DATASET

========================================

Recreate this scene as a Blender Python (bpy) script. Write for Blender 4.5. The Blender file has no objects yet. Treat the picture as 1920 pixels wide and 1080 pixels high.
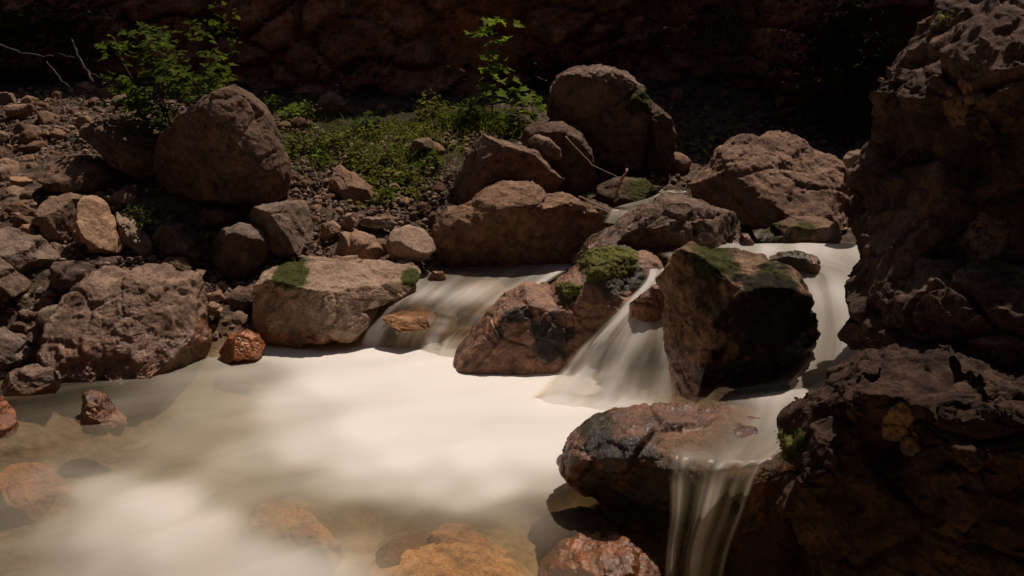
import bpy, bmesh, math, random
import numpy as np
from mathutils import Vector

# ------------------------------------------------------------------ camera, world, sun
scene = bpy.context.scene
COL = scene.collection
CAM_Z, PITCH, FPX = 1.7, math.radians(15.0), 1867.0
cam_data = bpy.data.cameras.new("camera")
cam = bpy.data.objects.new("camera", cam_data)
COL.objects.link(cam)
cam.location = (0, 0, CAM_Z)
cam.rotation_euler = (math.radians(90) - PITCH, 0, 0)
cam_data.sensor_width = 36.0
cam_data.lens = FPX / 1920.0 * 36.0
cam_data.clip_start = 0.05
cam_data.clip_end = 300.0
scene.camera = cam

SUN_EL, SUN_AZ = math.radians(62), math.radians(32)      # azimuth measured from +Y towards +X
world = bpy.data.worlds.new("World")
scene.world = world
world.use_nodes = True
wn, wl = world.node_tree.nodes, world.node_tree.links
wn.clear()
sky = wn.new("ShaderNodeTexSky")
sky.sky_type = 'NISHITA'
sky.sun_disc = False
sky.sun_elevation = SUN_EL
sky.sun_rotation = SUN_AZ
sky.dust_density = 3.0
bg = wn.new("ShaderNodeBackground")
bg.inputs['Strength'].default_value = 0.05
wo = wn.new("ShaderNodeOutputWorld")
wl.new(sky.outputs[0], bg.inputs[0])
wl.new(bg.outputs[0], wo.inputs[0])

sun_data = bpy.data.lights.new("sun", 'SUN')
sun_data.energy = 5.0
sun_data.angle = math.radians(0.6)
sun_data.color = (1.0, 0.84, 0.70)
sun = bpy.data.objects.new("sun", sun_data)
COL.objects.link(sun)
SD = Vector((math.sin(SUN_AZ) * math.cos(SUN_EL), math.cos(SUN_AZ) * math.cos(SUN_EL), math.sin(SUN_EL)))
sun.rotation_euler = SD.to_track_quat('Z', 'Y').to_euler()
sun.location = SD * 20

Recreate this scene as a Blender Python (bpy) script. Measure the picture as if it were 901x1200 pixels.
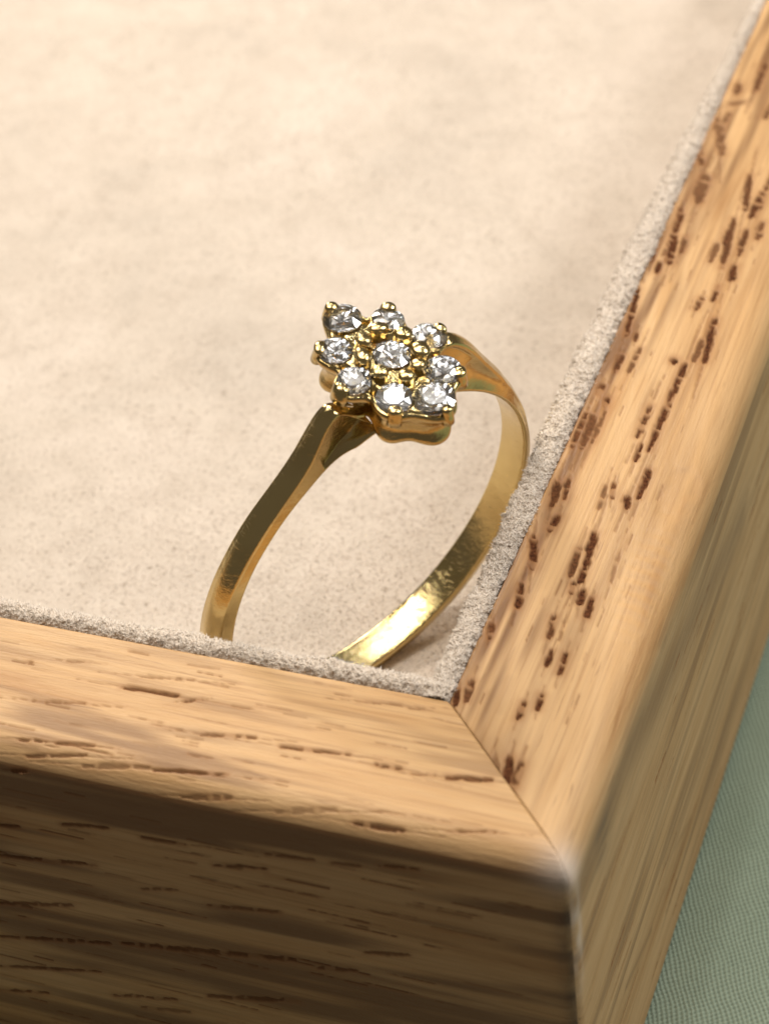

========================================

Please write out all of the material above without changing a word, and omit any pictures.

EXPECTED ANSWER
Recreate this scene as a Blender Python (bpy) script. Write for Blender 4.5. The Blender file has no objects yet. Treat the picture as 1920 pixels wide and 1080 pixels high.
import bpy, bmesh, math, random
import numpy as np
from mathutils import Vector

# ------------------------------------------------------------------ camera, world, sun
scene = bpy.context.scene
COL = scene.collection
CAM_Z, PITCH, FPX = 1.7, math.radians(15.0), 1867.0
cam_data = bpy.data.cameras.new("camera")
cam = bpy.data.objects.new("camera", cam_data)
COL.objects.link(cam)
cam.location = (0, 0, CAM_Z)
cam.rotation_euler = (math.radians(90) - PITCH, 0, 0)
cam_data.sensor_width = 36.0
cam_data.lens = FPX / 1920.0 * 36.0
cam_data.clip_start = 0.05
cam_data.clip_end = 300.0
scene.camera = cam

SUN_EL, SUN_AZ = math.radians(62), math.radians(32)      # azimuth measured from +Y towards +X
world = bpy.data.worlds.new("World")
scene.world = world
world.use_nodes = True
wn, wl = world.node_tree.nodes, world.node_tree.links
wn.clear()
sky = wn.new("ShaderNodeTexSky")
sky.sky_type = 'NISHITA'
sky.sun_disc = False
sky.sun_elevation = SUN_EL
sky.sun_rotation = SUN_AZ
sky.dust_density = 3.0
bg = wn.new("ShaderNodeBackground")
bg.inputs['Strength'].default_value = 0.05
wo = wn.new("ShaderNodeOutputWorld")
wl.new(sky.outputs[0], bg.inputs[0])
wl.new(bg.outputs[0], wo.inputs[0])

sun_data = bpy.data.lights.new("sun", 'SUN')
sun_data.energy = 5.0
sun_data.angle = math.radians(0.6)
sun_data.color = (1.0, 0.84, 0.70)
sun = bpy.data.objects.new("sun", sun_data)
COL.objects.link(sun)
SD = Vector((math.sin(SUN_AZ) * math.cos(SUN_EL), math.cos(SUN_AZ) * math.cos(SUN_EL), math.sin(SUN_EL)))
sun.rotation_euler = SD.to_track_quat('Z', 'Y').to_euler()
sun.location = SD * 20

Recreate this scene as a Blender Python (bpy) script. Measure the picture as if it were 901x1200 pixels.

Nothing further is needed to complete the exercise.